Porém a realidade é outra. Promulgada tal como aprovada, a questão provavelmente será levada ao controle concentrado de constitucionalidade perante o Supremo Tribunal Federal, que poderá empregar técnicas de interpretação conforme a Constituição ou mesmo aplicar a declaração parcial de nulidade sem redução de texto, a fim de tentar preservar os valores que motivaram a legislação, ainda que por meio de uma reconstrução do texto normativo. Trata-se, contudo, de uma tentativa de “salvar” uma boa intenção legislativa plasmada em uma técnica inadequada, o que reforça a importância de que o próprio processo legislativo se paute por rigor constitucional desde sua origem.

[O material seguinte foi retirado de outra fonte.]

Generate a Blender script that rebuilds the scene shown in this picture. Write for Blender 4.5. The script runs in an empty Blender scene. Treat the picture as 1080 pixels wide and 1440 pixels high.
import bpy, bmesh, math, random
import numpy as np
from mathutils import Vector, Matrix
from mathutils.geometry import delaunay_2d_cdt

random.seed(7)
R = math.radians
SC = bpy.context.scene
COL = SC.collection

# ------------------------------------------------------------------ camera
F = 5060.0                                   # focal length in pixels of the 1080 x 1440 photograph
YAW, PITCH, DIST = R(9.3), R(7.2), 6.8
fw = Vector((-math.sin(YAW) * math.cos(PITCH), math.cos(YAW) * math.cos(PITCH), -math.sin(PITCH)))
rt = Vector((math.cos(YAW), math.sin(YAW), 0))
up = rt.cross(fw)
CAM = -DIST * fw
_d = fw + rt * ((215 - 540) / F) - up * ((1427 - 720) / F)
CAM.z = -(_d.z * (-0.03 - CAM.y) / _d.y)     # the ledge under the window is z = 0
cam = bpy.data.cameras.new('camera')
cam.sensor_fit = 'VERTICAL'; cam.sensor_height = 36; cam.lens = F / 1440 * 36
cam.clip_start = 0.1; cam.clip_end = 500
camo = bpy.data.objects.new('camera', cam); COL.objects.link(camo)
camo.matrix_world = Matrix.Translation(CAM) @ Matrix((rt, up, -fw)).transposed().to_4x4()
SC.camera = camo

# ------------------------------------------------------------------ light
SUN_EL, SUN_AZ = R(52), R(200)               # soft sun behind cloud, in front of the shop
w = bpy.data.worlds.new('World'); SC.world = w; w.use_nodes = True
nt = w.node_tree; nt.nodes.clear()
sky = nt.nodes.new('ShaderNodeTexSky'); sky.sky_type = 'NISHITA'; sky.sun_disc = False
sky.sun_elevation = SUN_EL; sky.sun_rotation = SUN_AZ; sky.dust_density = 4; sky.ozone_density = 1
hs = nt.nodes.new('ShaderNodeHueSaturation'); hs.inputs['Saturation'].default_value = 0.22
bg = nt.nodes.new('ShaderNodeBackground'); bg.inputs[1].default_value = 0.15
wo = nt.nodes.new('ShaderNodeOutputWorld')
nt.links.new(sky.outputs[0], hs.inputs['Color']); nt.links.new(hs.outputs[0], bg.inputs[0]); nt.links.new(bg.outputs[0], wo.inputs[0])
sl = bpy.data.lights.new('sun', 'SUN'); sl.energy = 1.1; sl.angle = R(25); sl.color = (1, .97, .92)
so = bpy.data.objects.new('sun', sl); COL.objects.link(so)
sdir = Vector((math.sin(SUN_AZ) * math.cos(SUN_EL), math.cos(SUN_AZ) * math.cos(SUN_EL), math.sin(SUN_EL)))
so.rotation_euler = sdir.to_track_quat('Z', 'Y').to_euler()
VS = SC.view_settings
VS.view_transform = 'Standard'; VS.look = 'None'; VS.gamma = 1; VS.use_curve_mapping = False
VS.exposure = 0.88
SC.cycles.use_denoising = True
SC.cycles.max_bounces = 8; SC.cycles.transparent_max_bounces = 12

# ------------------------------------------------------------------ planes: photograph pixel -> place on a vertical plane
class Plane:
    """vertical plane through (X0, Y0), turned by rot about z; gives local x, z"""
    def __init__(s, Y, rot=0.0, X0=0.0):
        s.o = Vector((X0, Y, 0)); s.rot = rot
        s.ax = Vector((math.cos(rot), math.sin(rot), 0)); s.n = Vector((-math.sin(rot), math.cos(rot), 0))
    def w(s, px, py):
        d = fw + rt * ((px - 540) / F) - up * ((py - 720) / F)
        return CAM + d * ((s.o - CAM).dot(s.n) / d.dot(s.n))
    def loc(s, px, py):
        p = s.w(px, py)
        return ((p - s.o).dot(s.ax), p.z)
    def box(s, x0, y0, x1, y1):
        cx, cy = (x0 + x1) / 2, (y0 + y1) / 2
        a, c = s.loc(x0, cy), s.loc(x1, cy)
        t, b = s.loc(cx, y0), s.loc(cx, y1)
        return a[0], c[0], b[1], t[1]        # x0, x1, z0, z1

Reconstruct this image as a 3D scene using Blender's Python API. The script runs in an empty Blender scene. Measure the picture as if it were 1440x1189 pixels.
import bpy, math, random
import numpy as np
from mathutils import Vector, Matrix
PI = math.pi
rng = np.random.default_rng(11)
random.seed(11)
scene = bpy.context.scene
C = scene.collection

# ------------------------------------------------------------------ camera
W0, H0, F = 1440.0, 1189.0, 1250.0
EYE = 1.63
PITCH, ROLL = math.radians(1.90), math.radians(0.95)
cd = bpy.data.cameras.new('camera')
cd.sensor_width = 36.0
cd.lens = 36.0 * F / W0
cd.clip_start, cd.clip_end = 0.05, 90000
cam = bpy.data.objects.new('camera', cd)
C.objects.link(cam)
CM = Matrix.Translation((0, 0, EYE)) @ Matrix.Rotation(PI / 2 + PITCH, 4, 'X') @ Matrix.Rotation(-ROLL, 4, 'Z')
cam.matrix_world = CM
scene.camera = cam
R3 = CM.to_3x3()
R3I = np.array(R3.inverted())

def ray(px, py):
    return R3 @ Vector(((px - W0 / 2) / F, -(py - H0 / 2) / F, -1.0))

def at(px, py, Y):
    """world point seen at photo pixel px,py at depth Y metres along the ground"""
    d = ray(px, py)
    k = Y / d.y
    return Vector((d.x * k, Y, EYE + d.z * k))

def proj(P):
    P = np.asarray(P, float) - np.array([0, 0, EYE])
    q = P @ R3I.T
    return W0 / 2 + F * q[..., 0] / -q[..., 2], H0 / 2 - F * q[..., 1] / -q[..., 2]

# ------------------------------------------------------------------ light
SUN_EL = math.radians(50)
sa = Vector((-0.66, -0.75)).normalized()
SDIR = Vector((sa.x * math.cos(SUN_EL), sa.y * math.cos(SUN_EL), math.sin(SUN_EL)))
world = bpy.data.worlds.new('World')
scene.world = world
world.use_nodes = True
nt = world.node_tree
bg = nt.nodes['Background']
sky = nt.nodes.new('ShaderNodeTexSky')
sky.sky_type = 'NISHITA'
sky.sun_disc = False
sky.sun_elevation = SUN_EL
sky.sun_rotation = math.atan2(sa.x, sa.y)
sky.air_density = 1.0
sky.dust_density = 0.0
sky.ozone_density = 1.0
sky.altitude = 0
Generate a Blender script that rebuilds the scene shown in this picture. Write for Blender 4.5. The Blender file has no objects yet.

Proteger as mulheres contra a violência — toda e qualquer forma de violência — é imperativo constitucional e ético inegociável. Mas não se combate um mal com a fabricação normativa de outro. O sistema penal não pode ser um instrumento de resposta simbólica, seletiva ou populista, mas deve se manter como um território de rigor técnico, coerência lógica e fidelidade à Constituição. Somente assim, será possível construir uma política criminal verdadeiramente comprometida com a justiça e com a efetiva proteção dos direitos fundamentais.